Following two leakages of acidic copper solution from its copper and gold mine facilities into the Tingjiang River in Fujian Province last July, the Zijin Mining Group Co. Ltd. was fined 9.56 million yuan ($1.43 million) and ordered to implement rectification measures and clean up the polluted area. The decision, made by the Bureau of Environment Protection of the Government of Fujian Province, was announced by Zijin on October 8.

Instead of challenging the decision, Zijin has decided not to file an application for an administrative reconsideration or initiate administrative litigation, and will comply with the punishment in a timely manner and make adjustments to prevent future contaminations.

The leakages occurred on July 3 and July 16, releasing 9,100 cubic meters of waste water into the Tingjiang River. The water in Shanghang and Yongding counties along the river was polluted, killing much aquatic life in the river.

Metal giant

As one of China's largest state-owned mining groups, Zijin holds many ranks in the country's mineral industry: It is the biggest owner of metal mineral resources, the largest gold producer, the second largest copper producer and the sixth largest zinc producer. It also ranked 243rd among the Financial Times' global top 500 in terms of market value in 2009.

Formerly known as Shanghang County Mining Co., the company was renamed Shanghang County Zijin Mining Corp. in August 1993, when its major business operations shifted to develop gold mines in the Zijin Mountains. In 1994 and 2000, the company was restructured into the joint stock Fujian Zijin Mining Co. Ltd. In 2004, it was renamed the Zijin Mining Group Co. Ltd.

The company was listed on the Hong Kong Stock Exchange in December 2003 and began issuing A shares in Shanghai in April 2008. It was the first Chinese company to issue shares at the face value of 0.1 yuan (1.5 cents) per share.

In March 2008, the China Gold Association listed Zijinshan Gold-Copper Mine, the company's core business, as China's largest gold mine for its largest usable reserves, largest mining and dressing scale, largest output, lowest grade of crude ore, lowest per-unit processing cost and best economic returns.
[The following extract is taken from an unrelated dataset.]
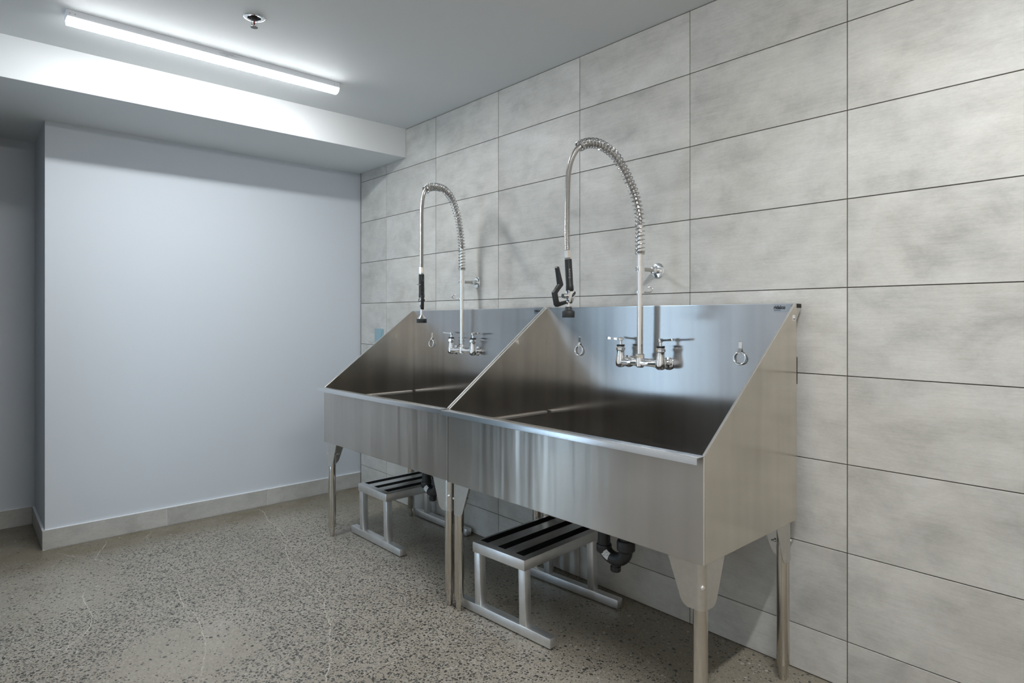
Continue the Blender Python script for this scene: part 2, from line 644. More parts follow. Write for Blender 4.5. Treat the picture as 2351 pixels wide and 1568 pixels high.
# tiled wall: grout bed plus single tiles
wall_tile = slab('wall_tile', RX - .1, X1 + .1, .0035, .12, 0, H + .1, M['grout'], 'wall of large concrete look tiles with dark grout lines')
TX0, TP, TZ0, TR = 0.36364, 0.60771, 2.2780, 0.302
G = .0016            # half a joint
xs = [0.0] + [TX0 + i * TP for i in range(10)]
xs = [x for x in xs if x < X1] + [X1]
zs = [0.0] + [TZ0 - r * TR for r in range(7, -1, -1)] + [H]
full = None
for i in range(len(xs) - 1):
    for j in range(len(zs) - 1):
        x0 = xs[i] + (G if i else .0012)
        x1 = xs[i + 1] - G
        z0 = zs[j] + (G if j else .004)
        z1 = zs[j + 1] - (G if j < len(zs) - 2 else .0035)
        whole = abs(xs[i + 1] - xs[i] - TP) < 1e-4 and abs(zs[j + 1] - zs[j] - TR) < 1e-4
        c = Vector(((x0 + x1) / 2, .006, (z0 + z1) / 2))
        if whole and full:
            ob = bpy.data.objects.new('tile', full)
            place(ob, c, wall_tile)
            continue
        bm = bm_new()
        box(bm, x0, x1, 0.0, .012, z0, z1, .0008, 1)
        ob = finish('tile', bm, M['tile'], wall_tile, origin=c)
        if whole:
            full = ob.data


def baseboard(name, label, along, lo, hi, seams, face, side, h=.110):
    """skirting of single tiles: along 'y' at x=face or along 'x' at y=face, thickness towards `side`."""
    t = .0115
    bm = bm_new()
    f0, f1 = sorted((face + side * .0025, face + side * (t + .0005)))
    if along == 'y':
        box(bm, f0, f1, lo, hi, 0.0, h - .001)
    else:
        box(bm, lo, hi, f0, f1, 0.0, h - .001)
    root = finish(name, bm, M['white_trim'])
    tag(root, label, None, None, 'structure')
    cuts = [lo] + seams + [hi]
    for a, b in zip(cuts, cuts[1:]):
        bm = bm_new()
        a += .0013
        b -= .0013
        f0, f1 = sorted((face, face + side * (t - .001)))
        if along == 'y':
            box(bm, f0, f1, a, b, .003, h - .004, .0006, 1)
        else:
            box(bm, a, b, f0, f1, .003, h - .004, .0006, 1)
        finish('tile', bm, M['base_tile'], root)
    bm = bm_new()
    f0, f1 = sorted((face - side * .0008, face + side * (t + .0003)))
    if along == 'y':
        box(bm, f0, f1, lo, hi, h - .004, h, .0006, 1)
    else:
        box(bm, lo, hi, f0, f1, h - .004, h, .0006, 1)
    finish('edge_trim', bm, M['white_trim'], root)
    return root


baseboard('baseboard_back', 'row of grey tile skirting along the blue wall', 'y', -1.911, -.002, [-1.3024, -.697, -.0925], 0.0, -1)
baseboard('baseboard_return', 'short dark tile skirting around the wall end', 'x', RX + .002, -.0005, [], -1.911, 1)
baseboard('baseboard_recess', 'grey tile skirting on the set back wall', 'y', -2.64, -1.912, [-2.35], RX, -1)

# pale filled cracks in the floor
CRACKS = [
    [(.017, -.773), (.15, -.771), (.303, -.808), (.416, -.812), (.616, -.834), (.734, -.854), (.884, -.931), (1.027, -.964), (1.166, -.989), (1.313, -1.004), (1.438, -1.006), (1.563, -1.022), (1.67, -1.068), (1.811, -1.114), (1.913, -1.166), (2.052, -1.226), (2.174, -1.305), (2.5, -1.42)],
    [(.964, -1.482), (1.081, -1.5), (1.23, -1.515), (1.282, -1.5), (1.409, -1.503), (1.514, -1.52), (1.614, -1.533), (1.728, -1.57), (1.855, -1.621), (1.88, -1.633), (2.2, -1.76)],
    [(.043, -1.622), (.125, -1.638), (.224, -1.681), (.345, -1.723)],
    [(.706, -1.806), (.823, -1.833), (.967, -1.829), (1.079, -1.83), (1.153, -1.845), (1.234, -1.885), (1.282, -1.936), (1.34, -1.954)],
    [(.097, -1.856), (.154, -1.825), (.232, -1.78), (.254, -1.714)],
    [(.035, -1.401), (.084, -1.406), (.134, -1.446), (.206, -1.44)],
]
for c in CRACKS:
    bm = bm_new()
    fine = []
    for a, b in zip(c, c[1:]):
        a, b = Vector(a), Vector(b)
        n = max(2, int((b - a).length / .012))
        for k in range(n):
            fine.append(a.lerp(b, k / n) + Vector((random.uniform(-1, 1), random.uniform(-1, 1))) * .0035)
    fine.append(Vector(c[-1]))
    prev = None
    for k, p in enumerate(fine):
        d = (fine[min(k + 1, len(fine) - 1)] - fine[max(k - 1, 0)]).normalized()
        nrm = Vector((-d.y, d.x))
        taper = min(1, k / 6, (len(fine) - 1 - k) / 6)
        w = random.uniform(.0005, .0024) * taper + .0003
        q = (bm.verts.new((p.x + nrm.x * w, p.y + nrm.y * w, .0003)), bm.verts.new((p.x - nrm.x * w, p.y - nrm.y * w, .0003)))
        if prev:
            bm.faces.new((prev[0], prev[1], q[1], q[0]))
        prev = q
    finish('crack_filling', bm, M['crack'], floor)

# ------------------------------------------------------------------ strip lights
def strip_light(x, y0, y1, label, group=None, print_=True, lens='diffuser'):
    root = thing('strip_light', (x - .032, (y0 + y1) / 2, H), label, 'light', group)
    w0, w1 = x - .060, x
    bm = bm_new()
    box(bm, w0, w1, y0 + .002, y1 - .002, H - .031, H, .002)
    hs = finish('housing', bm, M['fixture'], root)
    # rounded lit lens
    bm = bm_new()
    poly = []
    for k in range(13):
        a = math.pi * k / 12
        poly.append((math.cos(a) * .0322, -math.sin(a) * .023))
    poly += [(-.0318, .002), (-.030, .003), (.030, .003), (.0318, .002)]
    prism(bm, poly, ((w0 + w1) / 2, 0, H - .0315), (1, 0, 0), (0, 0, 1), (0, 1, 0), y0 + .004, y1 - .004)
    finish('diffuser', bm, M[lens], root, True)
    for yy, s in ((y0, 1), (y1, -1)):
        bm = bm_new()
        a, b = sorted((yy, yy + s * .0035))
        box(bm, w0 - .001, w1 + .001, a, b, H - .034, H - .0005, .001)
        finish('end_cap', bm, M['fixture'], root)
        for d in (.012, .030):
            bm = bm_new()
            lathe(bm, [(.0022, 0), (.0022, .001), (0, .0014)], (x + .0, yy + s * d, H - .016), (1, 0, 0), 8)
            finish('screw', bm, M['grey_ink'], hs)
    if print_:
        ym = (y0 + y1) / 2 + .035
        bm = bm_new()
        for k, (a, b, h) in enumerate(((-.03, .02, .0016), (-.05, .05, .0009), (-.045, .035, .0009), (-.02, .0, .0012), (-.04, -.01, .0009), (.01, .05, .0009))):
            z = H - .007 - k * .0036
            box(bm, x, x + .0002, ym + a, ym + b, z - h, z)
        finish('printed_rating', bm, M['grey_ink'], hs)
    return root


strip_light(1.092, -1.922, -.714, 'lit white LED strip light mounted on the ceiling')
strip_light(4.05, -1.922, -.714, 'lit white strip light above the viewer', None, False, 'diffuser_overhead')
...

At present, the Zijin Mining Group Co. Ltd. has established a product structure of gold, copper, zinc, lead, tungsten and iron, with subsidiary businesses spreading in more than 20 Chinese provinces, autonomous regions and municipalities and seven other countries. In the first half of 2010, the company generated 13.46 billion yuan ($2.02 billion) in business revenue and 2.7 billion yuan ($404.8 million) in net profits, up 39.78 percent and 40 percent, respectively, year on year.

Though the largest gold producer in China with expanding operational scale and profits, Zijin had been facing challenges, like reports of intentional and secretive pollutant discharges in Shanghang County, prior to the accident.

Originating in the Wuyi Mountains in Fujian Province, the Tingjiang River runs through Fujian and Guangdong provinces and empties into the South China Sea. The Zijinshan mining area affiliated with the Zijin Mining Group Co. Ltd. lies along the Tingjiang River. Residents of the Caikeng Village across the river said in November 2008 there were a number of abnormal fish deaths in the village's nine fish ponds, but the Zijin Mining Group Co. Ltd. would not take responsibility for the incident.